Für mich war ein erster Schritt zu begreifen, dass es mich unglücklich und unzufrieden macht, wenn ich Veränderungen und Anderssein kontrollierend vermeide. Das baut Druck auf, den ich halten und das Gegenüber aushalten muss; Stress ohne wirkliche Belohnung am Ende. Dabei sind es genau diese Veränderungen, dieses Verschiedensten, was mein Leben würzt, mich glücklich macht und uns als Organisation viel nachhaltiger zu Erfolg verhilft. Ja, ich musste Zuhören lernen, Demut lernen und mich von einigen „das macht man so“-Glaubenssätzen verabschieden. Na und?
Wir gewinnen mehr Miteinander, mehr Verständnis, verlieren unangenehme Reibung und können persönlich wachsen.

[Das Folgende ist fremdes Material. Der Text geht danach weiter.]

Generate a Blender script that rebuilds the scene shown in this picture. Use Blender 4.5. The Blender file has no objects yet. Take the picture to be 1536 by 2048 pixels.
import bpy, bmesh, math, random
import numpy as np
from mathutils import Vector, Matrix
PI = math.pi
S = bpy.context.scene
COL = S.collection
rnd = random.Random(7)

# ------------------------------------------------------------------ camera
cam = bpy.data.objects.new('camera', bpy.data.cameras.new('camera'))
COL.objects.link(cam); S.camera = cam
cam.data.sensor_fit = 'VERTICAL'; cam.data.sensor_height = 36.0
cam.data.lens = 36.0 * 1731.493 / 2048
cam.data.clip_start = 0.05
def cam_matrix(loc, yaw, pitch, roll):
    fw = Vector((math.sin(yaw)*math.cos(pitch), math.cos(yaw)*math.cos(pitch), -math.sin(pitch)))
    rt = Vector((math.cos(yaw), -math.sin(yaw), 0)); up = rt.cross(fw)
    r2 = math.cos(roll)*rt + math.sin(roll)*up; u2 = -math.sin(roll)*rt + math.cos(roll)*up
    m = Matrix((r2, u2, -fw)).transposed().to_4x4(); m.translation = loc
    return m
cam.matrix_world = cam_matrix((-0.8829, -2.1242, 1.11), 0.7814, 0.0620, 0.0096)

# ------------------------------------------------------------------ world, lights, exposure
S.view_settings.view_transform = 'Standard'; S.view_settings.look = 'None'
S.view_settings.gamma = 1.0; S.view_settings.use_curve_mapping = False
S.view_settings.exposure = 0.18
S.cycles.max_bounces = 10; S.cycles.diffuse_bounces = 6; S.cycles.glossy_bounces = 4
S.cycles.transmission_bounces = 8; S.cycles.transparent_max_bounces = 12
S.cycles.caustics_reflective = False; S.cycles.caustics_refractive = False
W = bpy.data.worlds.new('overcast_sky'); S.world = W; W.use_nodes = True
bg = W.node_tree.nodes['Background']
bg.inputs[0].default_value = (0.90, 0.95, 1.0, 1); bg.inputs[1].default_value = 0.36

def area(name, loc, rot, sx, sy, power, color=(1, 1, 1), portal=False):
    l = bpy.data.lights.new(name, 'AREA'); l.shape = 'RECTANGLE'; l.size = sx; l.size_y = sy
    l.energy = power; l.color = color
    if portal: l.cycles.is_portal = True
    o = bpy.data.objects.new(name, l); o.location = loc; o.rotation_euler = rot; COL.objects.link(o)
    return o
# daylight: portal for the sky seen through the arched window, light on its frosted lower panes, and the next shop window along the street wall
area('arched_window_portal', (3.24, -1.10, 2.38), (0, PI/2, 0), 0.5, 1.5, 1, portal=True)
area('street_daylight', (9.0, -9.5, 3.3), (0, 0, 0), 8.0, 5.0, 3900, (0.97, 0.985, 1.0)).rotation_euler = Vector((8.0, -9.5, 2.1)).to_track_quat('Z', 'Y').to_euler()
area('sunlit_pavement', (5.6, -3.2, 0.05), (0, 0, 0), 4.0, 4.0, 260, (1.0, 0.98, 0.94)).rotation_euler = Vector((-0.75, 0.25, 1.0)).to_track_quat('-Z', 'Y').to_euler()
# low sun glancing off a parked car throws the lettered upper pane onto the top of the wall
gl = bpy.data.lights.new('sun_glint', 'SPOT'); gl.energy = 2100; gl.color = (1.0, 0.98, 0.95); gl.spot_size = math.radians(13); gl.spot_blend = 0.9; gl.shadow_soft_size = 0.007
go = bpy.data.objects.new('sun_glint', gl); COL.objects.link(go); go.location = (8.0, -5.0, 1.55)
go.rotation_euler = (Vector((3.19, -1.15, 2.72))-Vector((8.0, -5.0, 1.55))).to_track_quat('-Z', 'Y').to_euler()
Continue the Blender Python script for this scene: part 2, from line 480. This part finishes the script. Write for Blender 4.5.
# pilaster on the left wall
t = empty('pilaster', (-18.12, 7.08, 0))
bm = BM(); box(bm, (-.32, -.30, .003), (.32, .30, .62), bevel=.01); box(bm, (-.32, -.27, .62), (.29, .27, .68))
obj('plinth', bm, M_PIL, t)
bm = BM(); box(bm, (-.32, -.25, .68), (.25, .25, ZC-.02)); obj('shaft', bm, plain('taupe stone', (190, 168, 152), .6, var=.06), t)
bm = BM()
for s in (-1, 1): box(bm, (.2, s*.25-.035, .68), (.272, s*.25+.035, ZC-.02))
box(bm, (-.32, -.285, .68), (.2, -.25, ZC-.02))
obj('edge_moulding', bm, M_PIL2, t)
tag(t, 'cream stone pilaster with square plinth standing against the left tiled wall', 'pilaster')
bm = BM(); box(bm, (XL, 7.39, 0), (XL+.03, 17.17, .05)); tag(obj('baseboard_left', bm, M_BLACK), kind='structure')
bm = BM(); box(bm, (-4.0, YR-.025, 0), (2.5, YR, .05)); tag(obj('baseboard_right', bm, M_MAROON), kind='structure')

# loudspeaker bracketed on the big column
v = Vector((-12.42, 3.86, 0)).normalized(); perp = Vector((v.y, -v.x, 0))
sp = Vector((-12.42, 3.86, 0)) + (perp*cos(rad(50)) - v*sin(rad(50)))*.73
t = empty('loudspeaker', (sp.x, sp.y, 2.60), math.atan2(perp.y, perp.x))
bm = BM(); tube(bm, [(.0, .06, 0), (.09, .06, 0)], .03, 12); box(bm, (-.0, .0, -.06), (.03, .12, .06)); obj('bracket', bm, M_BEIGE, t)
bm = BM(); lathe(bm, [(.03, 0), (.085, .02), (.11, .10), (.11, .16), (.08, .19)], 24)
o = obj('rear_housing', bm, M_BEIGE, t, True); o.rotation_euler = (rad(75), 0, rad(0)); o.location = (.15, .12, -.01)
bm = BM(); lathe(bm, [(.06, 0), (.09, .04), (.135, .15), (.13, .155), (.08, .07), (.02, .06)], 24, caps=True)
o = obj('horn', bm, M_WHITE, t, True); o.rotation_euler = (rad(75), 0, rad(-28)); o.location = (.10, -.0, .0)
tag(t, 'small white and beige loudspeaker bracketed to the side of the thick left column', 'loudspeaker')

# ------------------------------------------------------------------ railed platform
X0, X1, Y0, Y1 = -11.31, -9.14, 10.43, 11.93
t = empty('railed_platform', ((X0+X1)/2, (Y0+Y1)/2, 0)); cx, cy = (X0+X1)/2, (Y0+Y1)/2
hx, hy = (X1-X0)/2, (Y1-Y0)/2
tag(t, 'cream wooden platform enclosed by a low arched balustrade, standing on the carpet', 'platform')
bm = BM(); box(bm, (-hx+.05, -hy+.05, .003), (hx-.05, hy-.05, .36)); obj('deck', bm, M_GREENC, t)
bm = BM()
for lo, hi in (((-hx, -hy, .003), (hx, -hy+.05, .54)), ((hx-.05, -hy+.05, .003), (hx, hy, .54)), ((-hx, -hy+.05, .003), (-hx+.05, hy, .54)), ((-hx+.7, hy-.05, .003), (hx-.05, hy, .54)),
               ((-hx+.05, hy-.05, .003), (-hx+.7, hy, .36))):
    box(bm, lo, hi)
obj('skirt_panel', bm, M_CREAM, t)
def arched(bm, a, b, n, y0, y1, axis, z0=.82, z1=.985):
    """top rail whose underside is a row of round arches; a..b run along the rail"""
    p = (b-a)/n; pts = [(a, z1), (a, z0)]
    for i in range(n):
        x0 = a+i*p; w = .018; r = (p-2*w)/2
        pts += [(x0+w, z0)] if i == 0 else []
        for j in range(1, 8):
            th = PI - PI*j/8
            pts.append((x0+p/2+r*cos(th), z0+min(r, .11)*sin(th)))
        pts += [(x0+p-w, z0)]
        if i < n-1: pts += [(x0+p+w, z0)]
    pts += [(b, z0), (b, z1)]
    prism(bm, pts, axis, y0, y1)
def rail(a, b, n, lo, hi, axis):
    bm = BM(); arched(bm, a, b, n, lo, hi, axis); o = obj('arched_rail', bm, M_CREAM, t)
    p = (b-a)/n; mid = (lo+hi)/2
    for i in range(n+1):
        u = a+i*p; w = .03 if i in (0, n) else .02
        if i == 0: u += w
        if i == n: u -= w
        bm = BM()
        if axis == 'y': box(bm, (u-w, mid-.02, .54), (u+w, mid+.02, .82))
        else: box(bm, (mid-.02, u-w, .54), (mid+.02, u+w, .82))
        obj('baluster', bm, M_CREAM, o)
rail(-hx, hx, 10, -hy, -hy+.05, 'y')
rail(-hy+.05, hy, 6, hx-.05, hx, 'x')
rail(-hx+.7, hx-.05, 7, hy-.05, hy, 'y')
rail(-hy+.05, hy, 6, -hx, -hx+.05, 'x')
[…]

Wir glauben daran, dass Menschen Veränderungen besser verstehen und mittragen, wenn sie diese mitgestalten …das ist unser Hintergrund nach außen (in Kund*innenprojekten) und nach innen (in der eigenen Organisationsentwicklung).
Ich habe in unserem eigenen Prozess noch mehr Verständnis dafür bekommen, wie schwierig es ist, sich als Organisation zu reflektieren, sogar dann, wenn man einander sehr gut versteht. Von dieser persönlichen Erkenntnis werden auch unsere Beratungsprojekte profitieren.
*Übrigens, die Wortgruppe „blinde Flecken“ ist diskriminierend. Wenn man das einmal gehört hat, versteht man sofort warum und kann es nicht mehr verwenden, oder?